==== RECORD LIST ====
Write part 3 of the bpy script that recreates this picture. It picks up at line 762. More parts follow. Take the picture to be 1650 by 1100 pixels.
====
==== RECORD LIST ====
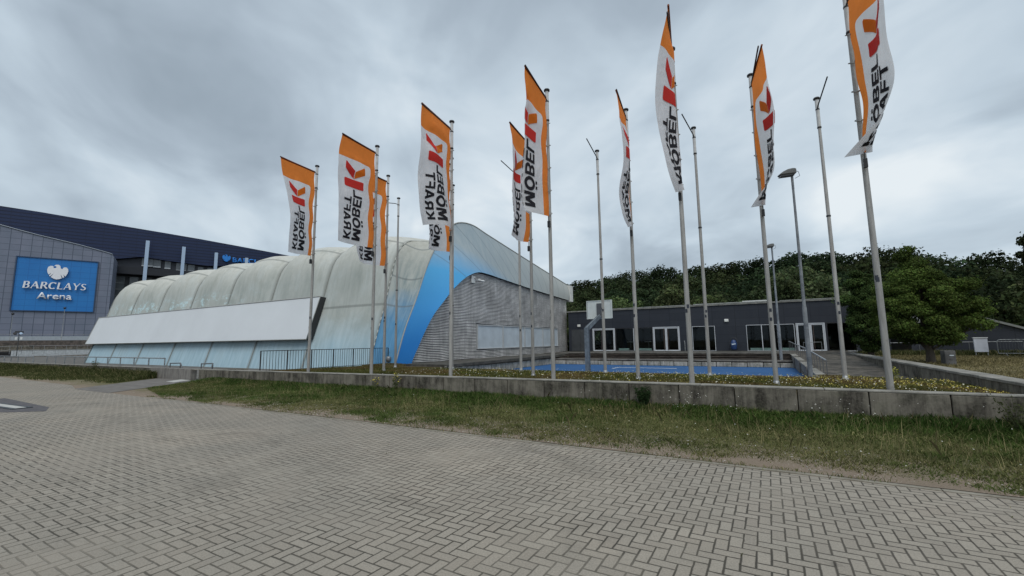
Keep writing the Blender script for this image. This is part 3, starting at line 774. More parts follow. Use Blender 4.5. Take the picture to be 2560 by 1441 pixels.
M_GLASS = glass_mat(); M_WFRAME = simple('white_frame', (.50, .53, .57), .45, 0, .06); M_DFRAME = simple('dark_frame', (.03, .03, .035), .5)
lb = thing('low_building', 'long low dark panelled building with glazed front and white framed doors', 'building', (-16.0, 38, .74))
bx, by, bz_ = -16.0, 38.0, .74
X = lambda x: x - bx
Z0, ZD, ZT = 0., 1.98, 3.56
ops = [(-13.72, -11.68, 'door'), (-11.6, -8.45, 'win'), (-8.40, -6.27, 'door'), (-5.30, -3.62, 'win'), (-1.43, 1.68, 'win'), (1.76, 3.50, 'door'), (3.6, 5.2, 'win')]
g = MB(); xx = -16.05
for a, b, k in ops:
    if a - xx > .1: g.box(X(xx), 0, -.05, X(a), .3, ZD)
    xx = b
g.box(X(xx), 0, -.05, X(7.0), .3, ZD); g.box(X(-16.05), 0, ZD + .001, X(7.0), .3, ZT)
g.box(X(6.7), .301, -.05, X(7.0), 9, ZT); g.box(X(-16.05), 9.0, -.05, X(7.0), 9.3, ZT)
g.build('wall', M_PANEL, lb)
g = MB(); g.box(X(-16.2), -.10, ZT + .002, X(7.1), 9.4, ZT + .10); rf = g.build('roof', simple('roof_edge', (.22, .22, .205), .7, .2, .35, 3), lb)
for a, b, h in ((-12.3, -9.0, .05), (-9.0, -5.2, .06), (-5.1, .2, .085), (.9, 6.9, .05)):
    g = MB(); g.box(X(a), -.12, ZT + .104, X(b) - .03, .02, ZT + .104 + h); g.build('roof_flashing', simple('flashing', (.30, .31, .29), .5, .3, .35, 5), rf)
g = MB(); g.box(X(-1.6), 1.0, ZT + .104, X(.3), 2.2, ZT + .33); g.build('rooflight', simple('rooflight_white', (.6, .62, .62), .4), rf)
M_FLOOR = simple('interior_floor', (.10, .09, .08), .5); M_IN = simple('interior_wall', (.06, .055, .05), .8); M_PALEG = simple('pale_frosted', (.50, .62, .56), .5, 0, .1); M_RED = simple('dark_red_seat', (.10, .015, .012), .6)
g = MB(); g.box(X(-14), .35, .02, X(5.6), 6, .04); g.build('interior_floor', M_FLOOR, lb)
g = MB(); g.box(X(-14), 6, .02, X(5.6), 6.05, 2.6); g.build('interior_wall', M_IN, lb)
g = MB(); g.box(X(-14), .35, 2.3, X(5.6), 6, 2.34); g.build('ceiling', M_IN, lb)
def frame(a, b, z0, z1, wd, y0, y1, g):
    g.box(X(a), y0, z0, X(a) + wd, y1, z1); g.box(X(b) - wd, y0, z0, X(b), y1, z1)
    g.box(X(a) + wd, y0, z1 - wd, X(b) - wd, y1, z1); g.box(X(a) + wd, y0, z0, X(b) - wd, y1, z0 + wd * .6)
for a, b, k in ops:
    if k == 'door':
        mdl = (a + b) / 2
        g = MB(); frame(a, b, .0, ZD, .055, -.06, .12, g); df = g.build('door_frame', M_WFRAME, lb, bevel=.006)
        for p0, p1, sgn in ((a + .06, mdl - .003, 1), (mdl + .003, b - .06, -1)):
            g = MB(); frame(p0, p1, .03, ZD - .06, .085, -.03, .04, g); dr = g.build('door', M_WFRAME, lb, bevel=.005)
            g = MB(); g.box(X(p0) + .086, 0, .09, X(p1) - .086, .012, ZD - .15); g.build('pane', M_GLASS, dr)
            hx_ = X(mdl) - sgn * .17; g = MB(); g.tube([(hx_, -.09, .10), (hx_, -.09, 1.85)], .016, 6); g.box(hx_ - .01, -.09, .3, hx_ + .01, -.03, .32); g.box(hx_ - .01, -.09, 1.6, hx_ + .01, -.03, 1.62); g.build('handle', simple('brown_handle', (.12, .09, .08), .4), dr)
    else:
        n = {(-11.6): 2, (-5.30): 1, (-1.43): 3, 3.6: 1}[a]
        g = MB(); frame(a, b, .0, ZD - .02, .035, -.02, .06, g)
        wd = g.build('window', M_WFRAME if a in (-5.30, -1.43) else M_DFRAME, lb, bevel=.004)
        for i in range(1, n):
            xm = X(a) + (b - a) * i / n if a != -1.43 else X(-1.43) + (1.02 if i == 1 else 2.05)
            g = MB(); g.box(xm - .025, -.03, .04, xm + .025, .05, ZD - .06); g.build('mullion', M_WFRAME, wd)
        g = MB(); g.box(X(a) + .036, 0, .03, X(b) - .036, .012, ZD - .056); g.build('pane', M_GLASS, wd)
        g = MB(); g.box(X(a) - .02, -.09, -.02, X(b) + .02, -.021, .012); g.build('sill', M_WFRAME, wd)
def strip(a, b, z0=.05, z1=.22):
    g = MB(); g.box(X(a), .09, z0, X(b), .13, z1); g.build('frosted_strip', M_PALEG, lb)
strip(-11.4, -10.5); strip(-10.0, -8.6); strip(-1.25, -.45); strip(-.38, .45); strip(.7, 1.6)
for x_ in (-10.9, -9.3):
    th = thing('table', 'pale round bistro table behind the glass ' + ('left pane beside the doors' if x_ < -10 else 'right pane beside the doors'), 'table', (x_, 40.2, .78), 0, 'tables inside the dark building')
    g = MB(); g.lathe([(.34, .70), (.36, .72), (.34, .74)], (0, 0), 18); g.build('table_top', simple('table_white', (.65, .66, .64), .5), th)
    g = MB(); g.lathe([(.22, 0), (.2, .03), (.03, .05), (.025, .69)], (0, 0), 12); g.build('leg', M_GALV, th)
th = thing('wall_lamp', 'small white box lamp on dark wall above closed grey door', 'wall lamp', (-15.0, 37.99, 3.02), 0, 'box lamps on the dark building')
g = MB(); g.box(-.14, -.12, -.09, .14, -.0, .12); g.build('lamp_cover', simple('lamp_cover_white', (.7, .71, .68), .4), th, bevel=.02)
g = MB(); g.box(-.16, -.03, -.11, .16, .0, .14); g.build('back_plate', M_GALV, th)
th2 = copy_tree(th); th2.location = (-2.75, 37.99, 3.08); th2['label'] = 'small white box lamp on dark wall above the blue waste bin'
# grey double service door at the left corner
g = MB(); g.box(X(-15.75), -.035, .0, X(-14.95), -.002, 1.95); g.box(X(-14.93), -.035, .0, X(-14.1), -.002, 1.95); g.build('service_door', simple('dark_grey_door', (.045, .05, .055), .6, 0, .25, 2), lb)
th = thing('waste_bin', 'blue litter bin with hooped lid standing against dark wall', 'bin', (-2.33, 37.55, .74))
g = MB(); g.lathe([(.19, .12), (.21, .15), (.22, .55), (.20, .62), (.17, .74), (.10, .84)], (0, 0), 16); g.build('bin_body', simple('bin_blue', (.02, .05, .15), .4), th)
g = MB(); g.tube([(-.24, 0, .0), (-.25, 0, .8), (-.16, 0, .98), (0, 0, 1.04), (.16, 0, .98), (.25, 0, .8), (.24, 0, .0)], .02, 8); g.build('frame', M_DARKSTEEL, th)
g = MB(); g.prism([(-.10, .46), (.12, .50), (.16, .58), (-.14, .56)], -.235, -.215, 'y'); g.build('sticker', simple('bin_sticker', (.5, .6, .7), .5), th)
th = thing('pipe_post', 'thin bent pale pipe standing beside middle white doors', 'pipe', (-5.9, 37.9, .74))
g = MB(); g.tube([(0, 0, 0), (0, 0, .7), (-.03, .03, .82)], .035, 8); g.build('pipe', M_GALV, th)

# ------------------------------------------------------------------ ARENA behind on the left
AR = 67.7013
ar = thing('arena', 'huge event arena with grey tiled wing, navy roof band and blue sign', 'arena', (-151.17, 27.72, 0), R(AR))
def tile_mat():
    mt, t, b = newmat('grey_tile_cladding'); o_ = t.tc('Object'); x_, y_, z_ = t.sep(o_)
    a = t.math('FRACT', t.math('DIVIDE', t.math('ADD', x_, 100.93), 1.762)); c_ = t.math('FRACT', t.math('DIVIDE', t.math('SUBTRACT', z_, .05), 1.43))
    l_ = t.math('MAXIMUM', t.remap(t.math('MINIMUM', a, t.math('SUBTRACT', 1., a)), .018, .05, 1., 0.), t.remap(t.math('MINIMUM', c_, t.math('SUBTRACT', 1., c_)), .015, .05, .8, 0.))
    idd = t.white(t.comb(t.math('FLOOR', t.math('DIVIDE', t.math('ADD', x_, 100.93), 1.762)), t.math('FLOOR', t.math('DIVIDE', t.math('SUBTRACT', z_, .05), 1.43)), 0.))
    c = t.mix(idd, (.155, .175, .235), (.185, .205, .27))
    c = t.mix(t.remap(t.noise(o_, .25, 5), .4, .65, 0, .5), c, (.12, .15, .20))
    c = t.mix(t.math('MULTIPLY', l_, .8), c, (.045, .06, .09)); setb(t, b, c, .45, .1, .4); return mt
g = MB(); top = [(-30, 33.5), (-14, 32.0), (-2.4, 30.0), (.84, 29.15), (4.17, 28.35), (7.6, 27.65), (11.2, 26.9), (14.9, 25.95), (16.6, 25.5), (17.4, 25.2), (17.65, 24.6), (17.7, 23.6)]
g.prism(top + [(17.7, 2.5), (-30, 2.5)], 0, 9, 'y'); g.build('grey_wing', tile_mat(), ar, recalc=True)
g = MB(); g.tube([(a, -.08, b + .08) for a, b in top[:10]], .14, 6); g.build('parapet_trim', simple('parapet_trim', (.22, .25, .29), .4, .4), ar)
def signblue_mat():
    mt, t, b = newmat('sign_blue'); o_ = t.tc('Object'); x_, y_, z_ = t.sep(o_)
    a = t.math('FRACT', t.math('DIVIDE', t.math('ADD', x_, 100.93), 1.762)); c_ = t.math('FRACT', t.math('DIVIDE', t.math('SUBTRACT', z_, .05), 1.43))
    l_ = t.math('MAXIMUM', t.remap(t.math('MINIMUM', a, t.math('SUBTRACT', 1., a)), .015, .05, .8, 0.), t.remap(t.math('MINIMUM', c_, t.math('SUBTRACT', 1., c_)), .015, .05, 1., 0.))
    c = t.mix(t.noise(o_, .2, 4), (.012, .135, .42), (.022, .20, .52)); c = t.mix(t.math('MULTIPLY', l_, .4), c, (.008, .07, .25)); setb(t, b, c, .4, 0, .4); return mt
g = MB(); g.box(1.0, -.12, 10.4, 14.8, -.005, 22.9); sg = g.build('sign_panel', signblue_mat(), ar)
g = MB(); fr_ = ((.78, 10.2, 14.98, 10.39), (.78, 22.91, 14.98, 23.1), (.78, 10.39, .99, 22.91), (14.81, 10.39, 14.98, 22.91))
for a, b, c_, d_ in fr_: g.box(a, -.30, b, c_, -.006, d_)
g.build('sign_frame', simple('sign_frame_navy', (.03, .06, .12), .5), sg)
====
> **INSTRUCTIONS FOR THE TASK**
Reproduce each line holding the word "parts".

> **CORRECT RESPONSE**
Write part 3 of the bpy script that recreates this picture. It picks up at line 762. More parts follow. Take the picture to be 1650 by 1100 pixels.
Keep writing the Blender script for this image. This is part 3, starting at line 774. More parts follow. Use Blender 4.5. Take the picture to be 2560 by 1441 pixels.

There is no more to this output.